From the Introduction section of Homotopy Type Theory book:

Type theory was originally invented by Bertrand Russell ... It was later developed as a rigorous formal system in its own right(under tha name "$\lambda$-calculus").

Can anyone explain me this sentence? I'm having trouble seeing $\lambda$-calculus as a type system.

(also in the same paragraph, $\lambda$-calculus called as "Church's type system")

  • $\begingroup$ While it may not seem obvious, the book "Types and Programming Languages" by Benjamin C. Pierce explains this in detail by going from lambda calculus up to a simple typed programming language. See: cs.stackexchange.com/q/9548/268 $\endgroup$ – Guy Coder Aug 12 '13 at 10:11

In the very next paragraph of that book (see HoTT, p. 2) they give an informal characterization of what qualifies a language system (or logic) as a type system, namely that: in it all terms are typed.

By "Church's type system" they're referring to the simply typed lambda calculus (introduced in 1940).

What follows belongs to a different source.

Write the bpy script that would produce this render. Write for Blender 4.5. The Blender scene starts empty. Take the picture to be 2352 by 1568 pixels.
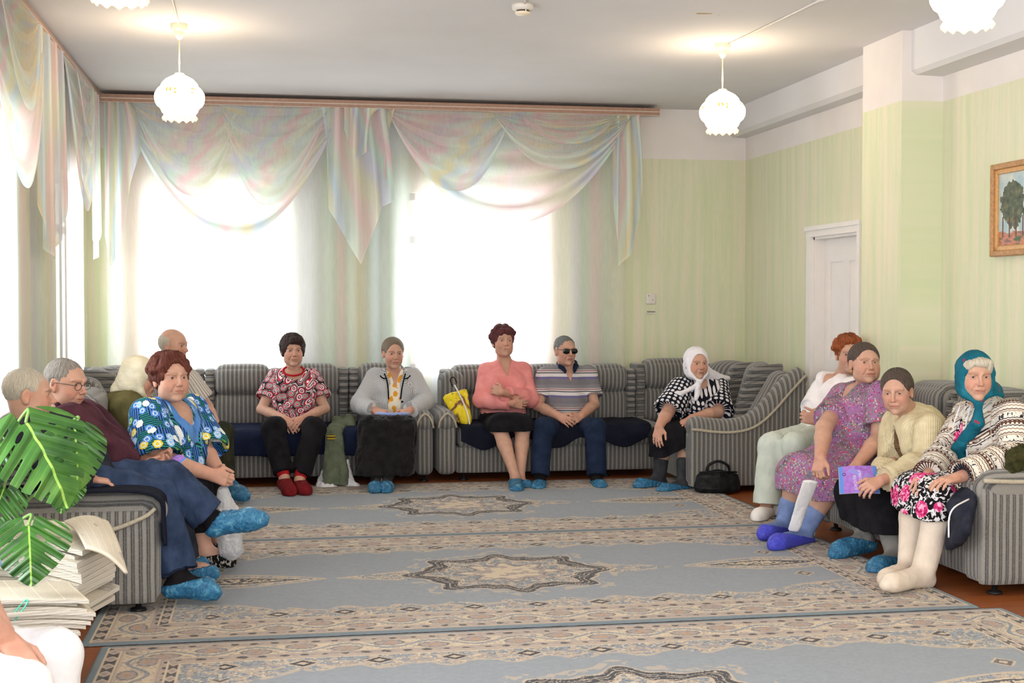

In 1930s, in particular while preparing his negative solution to the decision problem, Church had introduced a system of untyped lambda calculus. This, of course, was not a type theory.

The 1940 system, however, is a type theory, because in it all terms are typed (see, for example (T&S), Section 1.2 for how exactly this is done). By "lambda-calculus as a type system" they're referring to this second, simply typed version of lambda calculus.

(T&S) Troelstra, A.S. & Schwichtenberg, H. Basic Proof Theory, 1996.